If ${}^{n}P_{r}=840$ and ${}^{n}C_{r}=35$, then the value of $r$ is equal to

• A. 2
• B. 4
• C. 6
• D. 3
• E. 5

Hint:

Combinatorics Tip: Memorize the first few factorials ($3!=6$, $4!=24$, $5!=120$, $6!=720$) to make solving these relationship equations instantly recognizable!

Answer 1

The Correct Option is B

Concept:
Permutations (${}^nP_r$) and Combinations (${}^nC_r$) are mathematically linked. A permutation accounts for the arrangement of selected items, while a combination only accounts for their selection.
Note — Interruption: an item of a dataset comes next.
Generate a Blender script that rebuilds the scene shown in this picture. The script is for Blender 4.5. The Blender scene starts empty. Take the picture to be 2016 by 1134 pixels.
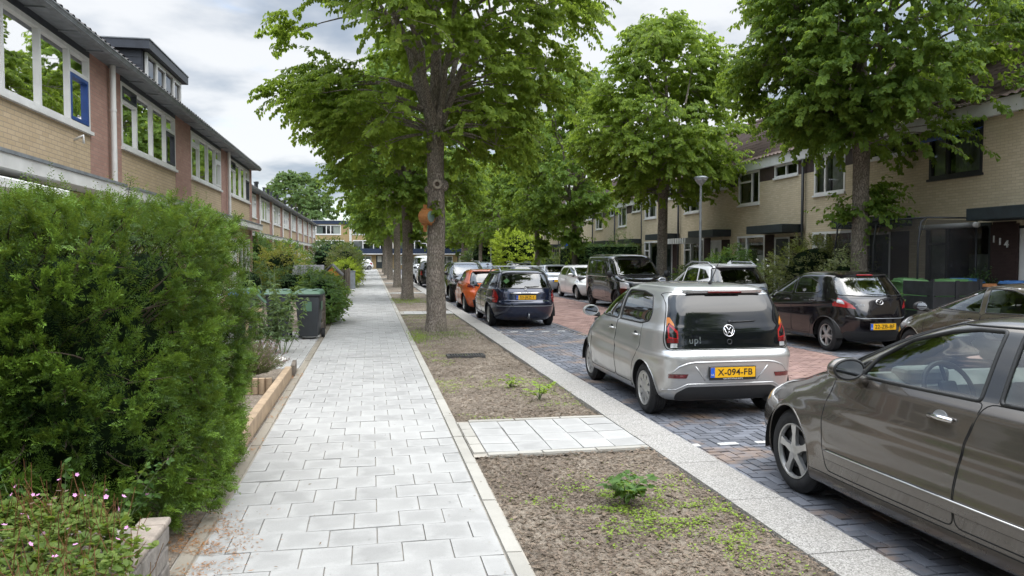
import bpy, bmesh, math, random
import numpy as np
from mathutils import Vector, Matrix
from mathutils.bvhtree import BVHTree
from mathutils.interpolate import poly_3d_calc

R = math.radians
PI = math.pi
scene = bpy.context.scene
COL = scene.collection
rng = np.random.default_rng(7)
random.seed(7)

# ------------------------------------------------------------------ tagging
def tag(o, label=None, cat=None, group=None, kind=None):
    if label: o['label'] = label
    if cat: o['category'] = cat
    if group: o['group'] = group
    if kind: o['kind'] = kind
    return o

def thing(name, label, cat, loc=(0, 0, 0), rz=0.0, group=None):
    o = bpy.data.objects.new(name, None)
    o.empty_display_size = 0.2
    COL.objects.link(o)
    o.location = loc
    o.rotation_euler = (0, 0, rz)
    return tag(o, label, cat, group)

def copy_tree(o, parent=None):
    c = o.copy()
    COL.objects.link(c)
    if parent is not None:
        c.parent = parent
    for ch in list(o.children):
        copy_tree(ch, c)
    return c

def link(name, me, parent=None):
    o = bpy.data.objects.new(name, me)
    COL.objects.link(o)
    if parent is not None:
        o.parent = parent
    return o

# ------------------------------------------------------------------ meshes
def npmesh(name, V, Q=None, T=None, mats=None, parent=None, tone=None, smooth=False, mi=None):
    V = np.asarray(V, dtype=np.float32).reshape(-1, 3)
    me = bpy.data.meshes.new(name)
    me.vertices.add(len(V))
    me.vertices.foreach_set('co', V.ravel())
    idx = []; starts = []; pos = 0
    if Q is not None and len(Q):
        Q = np.asarray(Q, dtype=np.int32).reshape(-1, 4)
        idx.append(Q.ravel()); starts.append(pos + 4 * np.arange(len(Q), dtype=np.int32)); pos += 4 * len(Q)
    if T is not None and len(T):
        T = np.asarray(T, dtype=np.int32).reshape(-1, 3)
        idx.append(T.ravel()); starts.append(pos + 3 * np.arange(len(T), dtype=np.int32)); pos += 3 * len(T)
    idx = np.concatenate(idx).astype(np.int32); starts = np.concatenate(starts).astype(np.int32)
    me.loops.add(len(idx))
    me.loops.foreach_set('vertex_index', idx)
    me.polygons.add(len(starts))
    me.polygons.foreach_set('loop_start', starts)
    if mi is not None:
        me.polygons.foreach_set('material_index', np.asarray(mi, dtype=np.int32))
    me.polygons.foreach_set('use_smooth', np.full(len(starts), bool(smooth)))
    me.update(calc_edges=True)
    if tone is not None:
        a = me.attributes.new('tone', 'FLOAT', 'FACE')
        a.data.foreach_set('value', np.asarray(tone, dtype=np.float32))
    if mats is not None:
        for m in (mats if isinstance(mats, (list, tuple)) else [mats]):
            me.materials.append(m)
    return link(name, me, parent)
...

The relationship formula is: $${}^nP_r = r! \times {}^nC_r$$

Step 1: Identify the given values.
From the problem statement: $${}^nP_r = 840$$ $${}^nC_r = 35$$

Step 2: Substitute into the relationship formula.
Use the identity connecting permutations and combinations: $$840 = r! \times 35$$

Step 3: Isolate the factorial term.
Divide both sides of the equation by 35 to solve for $r!$: $$r! = \frac{840}{35}$$

Step 4: Calculate the value of r!
Perform the division: $$r! = 24$$

Step 5: Determine the integer value of r.
We must find an integer $r$ such that $r \times (r-1) \times \dots \times 1 = 24$. Testing factorials: $1! = 1$ $2! = 2$ $3! = 6$ $4! = 4 \times 3 \times 2 \times 1 = 24$ Therefore, $r = 4$. Hence the correct answer is (B) 4.